* _SHORT TASK_
Give back exactly the lines from the one containing "Continue the Blender" through the end of the records, including both, and no others.

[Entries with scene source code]

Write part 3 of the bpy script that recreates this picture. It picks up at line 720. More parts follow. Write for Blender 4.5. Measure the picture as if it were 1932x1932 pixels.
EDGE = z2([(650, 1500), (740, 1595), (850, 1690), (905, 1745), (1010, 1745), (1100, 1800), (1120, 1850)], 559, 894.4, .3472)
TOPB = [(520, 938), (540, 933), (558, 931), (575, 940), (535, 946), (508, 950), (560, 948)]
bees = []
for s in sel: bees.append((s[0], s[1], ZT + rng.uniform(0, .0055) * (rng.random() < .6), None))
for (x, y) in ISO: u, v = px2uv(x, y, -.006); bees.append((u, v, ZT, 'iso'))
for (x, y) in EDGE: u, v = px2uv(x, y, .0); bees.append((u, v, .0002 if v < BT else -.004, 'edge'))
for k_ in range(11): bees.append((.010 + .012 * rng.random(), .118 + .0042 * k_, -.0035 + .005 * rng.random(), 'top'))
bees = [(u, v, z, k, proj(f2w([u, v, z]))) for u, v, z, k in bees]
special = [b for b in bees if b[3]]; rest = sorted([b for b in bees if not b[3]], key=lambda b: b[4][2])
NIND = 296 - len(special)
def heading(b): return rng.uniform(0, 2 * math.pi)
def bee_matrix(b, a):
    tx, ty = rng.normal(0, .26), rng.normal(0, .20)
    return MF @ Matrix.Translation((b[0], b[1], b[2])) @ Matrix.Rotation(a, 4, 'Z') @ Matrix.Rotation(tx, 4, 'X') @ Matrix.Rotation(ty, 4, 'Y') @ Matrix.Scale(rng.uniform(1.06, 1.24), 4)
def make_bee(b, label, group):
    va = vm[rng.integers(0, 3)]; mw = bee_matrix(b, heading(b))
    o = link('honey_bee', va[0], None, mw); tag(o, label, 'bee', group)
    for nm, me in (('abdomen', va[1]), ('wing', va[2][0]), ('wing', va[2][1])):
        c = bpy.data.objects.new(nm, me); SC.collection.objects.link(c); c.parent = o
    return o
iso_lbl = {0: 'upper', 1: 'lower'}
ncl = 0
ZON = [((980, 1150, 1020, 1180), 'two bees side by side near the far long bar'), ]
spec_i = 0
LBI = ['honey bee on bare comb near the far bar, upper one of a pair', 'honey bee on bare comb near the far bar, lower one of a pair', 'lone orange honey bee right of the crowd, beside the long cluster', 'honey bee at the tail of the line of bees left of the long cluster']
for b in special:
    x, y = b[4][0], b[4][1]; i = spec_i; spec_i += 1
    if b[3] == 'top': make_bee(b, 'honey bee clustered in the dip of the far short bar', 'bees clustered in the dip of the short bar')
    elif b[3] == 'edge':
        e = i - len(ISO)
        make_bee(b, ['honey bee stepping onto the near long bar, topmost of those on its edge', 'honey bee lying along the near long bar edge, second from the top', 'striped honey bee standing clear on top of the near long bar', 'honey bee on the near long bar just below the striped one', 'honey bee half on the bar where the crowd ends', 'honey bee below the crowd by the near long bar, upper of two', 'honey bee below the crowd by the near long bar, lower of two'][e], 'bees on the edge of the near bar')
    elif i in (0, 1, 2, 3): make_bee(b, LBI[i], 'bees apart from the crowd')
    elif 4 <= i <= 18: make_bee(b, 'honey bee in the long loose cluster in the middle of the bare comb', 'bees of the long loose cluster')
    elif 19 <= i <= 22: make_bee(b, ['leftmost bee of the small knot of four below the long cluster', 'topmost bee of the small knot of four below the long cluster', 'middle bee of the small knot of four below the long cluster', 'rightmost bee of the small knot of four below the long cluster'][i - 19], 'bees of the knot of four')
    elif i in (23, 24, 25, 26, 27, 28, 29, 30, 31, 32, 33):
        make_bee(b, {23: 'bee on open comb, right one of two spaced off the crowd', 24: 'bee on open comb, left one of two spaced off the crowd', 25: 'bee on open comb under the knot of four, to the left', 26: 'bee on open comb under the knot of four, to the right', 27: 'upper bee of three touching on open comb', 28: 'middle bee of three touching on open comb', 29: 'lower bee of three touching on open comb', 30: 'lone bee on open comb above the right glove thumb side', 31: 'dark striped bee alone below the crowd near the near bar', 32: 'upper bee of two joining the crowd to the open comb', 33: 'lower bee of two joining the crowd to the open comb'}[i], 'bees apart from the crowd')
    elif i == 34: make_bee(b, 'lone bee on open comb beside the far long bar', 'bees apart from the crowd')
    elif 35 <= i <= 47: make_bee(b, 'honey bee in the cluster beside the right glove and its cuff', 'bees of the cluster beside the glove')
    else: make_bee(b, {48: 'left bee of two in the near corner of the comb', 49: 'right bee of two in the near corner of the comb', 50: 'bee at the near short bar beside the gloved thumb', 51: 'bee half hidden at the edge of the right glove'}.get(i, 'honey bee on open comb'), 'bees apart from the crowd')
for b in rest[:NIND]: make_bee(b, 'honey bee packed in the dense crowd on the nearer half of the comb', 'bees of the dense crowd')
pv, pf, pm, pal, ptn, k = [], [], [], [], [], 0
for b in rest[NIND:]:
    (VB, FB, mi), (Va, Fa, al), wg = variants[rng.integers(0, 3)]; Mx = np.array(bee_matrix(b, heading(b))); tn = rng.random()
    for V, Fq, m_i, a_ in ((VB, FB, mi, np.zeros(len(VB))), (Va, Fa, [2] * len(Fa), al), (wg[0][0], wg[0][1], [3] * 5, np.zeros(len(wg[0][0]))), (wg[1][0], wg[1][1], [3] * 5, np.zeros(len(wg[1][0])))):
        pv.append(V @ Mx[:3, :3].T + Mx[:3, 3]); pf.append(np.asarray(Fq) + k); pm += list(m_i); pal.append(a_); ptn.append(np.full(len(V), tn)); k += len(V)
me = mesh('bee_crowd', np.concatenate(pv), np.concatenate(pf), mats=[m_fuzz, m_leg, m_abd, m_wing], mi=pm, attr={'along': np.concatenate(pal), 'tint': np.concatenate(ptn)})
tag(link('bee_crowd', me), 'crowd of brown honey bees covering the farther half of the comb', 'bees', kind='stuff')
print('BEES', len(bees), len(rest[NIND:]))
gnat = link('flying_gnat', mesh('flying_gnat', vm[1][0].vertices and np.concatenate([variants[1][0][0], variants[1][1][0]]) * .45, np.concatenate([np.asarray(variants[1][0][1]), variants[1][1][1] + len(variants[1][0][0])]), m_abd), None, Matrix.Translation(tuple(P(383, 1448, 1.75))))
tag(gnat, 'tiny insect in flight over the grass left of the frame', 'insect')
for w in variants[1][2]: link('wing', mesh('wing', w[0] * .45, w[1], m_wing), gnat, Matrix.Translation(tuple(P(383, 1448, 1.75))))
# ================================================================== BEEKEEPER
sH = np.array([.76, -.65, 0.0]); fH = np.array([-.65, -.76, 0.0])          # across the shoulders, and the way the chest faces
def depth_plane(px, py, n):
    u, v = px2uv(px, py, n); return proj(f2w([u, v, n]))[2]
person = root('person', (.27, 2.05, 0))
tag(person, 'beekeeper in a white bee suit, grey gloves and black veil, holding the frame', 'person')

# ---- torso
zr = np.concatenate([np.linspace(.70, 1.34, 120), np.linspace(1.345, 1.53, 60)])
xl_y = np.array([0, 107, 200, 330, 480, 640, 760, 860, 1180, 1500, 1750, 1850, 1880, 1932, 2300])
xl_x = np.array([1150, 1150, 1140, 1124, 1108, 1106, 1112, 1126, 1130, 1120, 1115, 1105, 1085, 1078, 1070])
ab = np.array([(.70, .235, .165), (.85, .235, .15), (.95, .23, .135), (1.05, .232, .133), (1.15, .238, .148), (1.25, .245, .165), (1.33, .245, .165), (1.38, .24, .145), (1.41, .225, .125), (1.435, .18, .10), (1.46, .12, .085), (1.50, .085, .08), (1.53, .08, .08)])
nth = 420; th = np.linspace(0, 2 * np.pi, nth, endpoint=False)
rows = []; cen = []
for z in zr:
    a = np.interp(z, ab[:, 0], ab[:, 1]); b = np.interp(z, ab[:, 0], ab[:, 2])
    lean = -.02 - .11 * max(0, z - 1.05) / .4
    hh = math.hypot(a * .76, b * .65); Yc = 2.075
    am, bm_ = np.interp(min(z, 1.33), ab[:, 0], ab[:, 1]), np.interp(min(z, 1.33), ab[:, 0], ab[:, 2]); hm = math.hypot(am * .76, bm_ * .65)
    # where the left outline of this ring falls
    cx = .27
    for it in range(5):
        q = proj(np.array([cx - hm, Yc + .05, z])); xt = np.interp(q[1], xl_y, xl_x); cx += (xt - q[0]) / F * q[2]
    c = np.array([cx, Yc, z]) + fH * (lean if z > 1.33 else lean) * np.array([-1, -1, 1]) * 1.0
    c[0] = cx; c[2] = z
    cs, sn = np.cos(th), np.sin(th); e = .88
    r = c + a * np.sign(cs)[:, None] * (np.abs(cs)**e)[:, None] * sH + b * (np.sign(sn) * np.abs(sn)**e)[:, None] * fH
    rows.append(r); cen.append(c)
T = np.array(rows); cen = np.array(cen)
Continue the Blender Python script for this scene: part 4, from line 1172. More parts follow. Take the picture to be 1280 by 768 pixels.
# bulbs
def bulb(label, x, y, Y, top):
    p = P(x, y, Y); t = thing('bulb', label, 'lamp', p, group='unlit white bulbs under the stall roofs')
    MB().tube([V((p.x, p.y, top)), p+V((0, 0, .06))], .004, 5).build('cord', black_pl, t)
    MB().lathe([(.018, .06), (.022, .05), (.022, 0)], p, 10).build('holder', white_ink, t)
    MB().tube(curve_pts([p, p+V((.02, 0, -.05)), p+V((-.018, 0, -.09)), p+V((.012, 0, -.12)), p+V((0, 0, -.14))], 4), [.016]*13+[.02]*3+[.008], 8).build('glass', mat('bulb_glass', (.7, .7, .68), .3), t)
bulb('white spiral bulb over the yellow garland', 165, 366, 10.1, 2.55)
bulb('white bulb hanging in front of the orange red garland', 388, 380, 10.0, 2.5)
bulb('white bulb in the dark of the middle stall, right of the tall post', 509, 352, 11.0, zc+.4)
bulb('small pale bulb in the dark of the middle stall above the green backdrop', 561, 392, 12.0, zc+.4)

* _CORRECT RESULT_
Continue the Blender Python script for this scene: part 4, from line 1172. More parts follow. Take the picture to be 1280 by 768 pixels.
# bulbs
def bulb(label, x, y, Y, top):
    p = P(x, y, Y); t = thing('bulb', label, 'lamp', p, group='unlit white bulbs under the stall roofs')
    MB().tube([V((p.x, p.y, top)), p+V((0, 0, .06))], .004, 5).build('cord', black_pl, t)
    MB().lathe([(.018, .06), (.022, .05), (.022, 0)], p, 10).build('holder', white_ink, t)
    MB().tube(curve_pts([p, p+V((.02, 0, -.05)), p+V((-.018, 0, -.09)), p+V((.012, 0, -.12)), p+V((0, 0, -.14))], 4), [.016]*13+[.02]*3+[.008], 8).build('glass', mat('bulb_glass', (.7, .7, .68), .3), t)
bulb('white spiral bulb over the yellow garland', 165, 366, 10.1, 2.55)
bulb('white bulb hanging in front of the orange red garland', 388, 380, 10.0, 2.5)
bulb('white bulb in the dark of the middle stall, right of the tall post', 509, 352, 11.0, zc+.4)
bulb('small pale bulb in the dark of the middle stall above the green backdrop', 561, 392, 12.0, zc+.4)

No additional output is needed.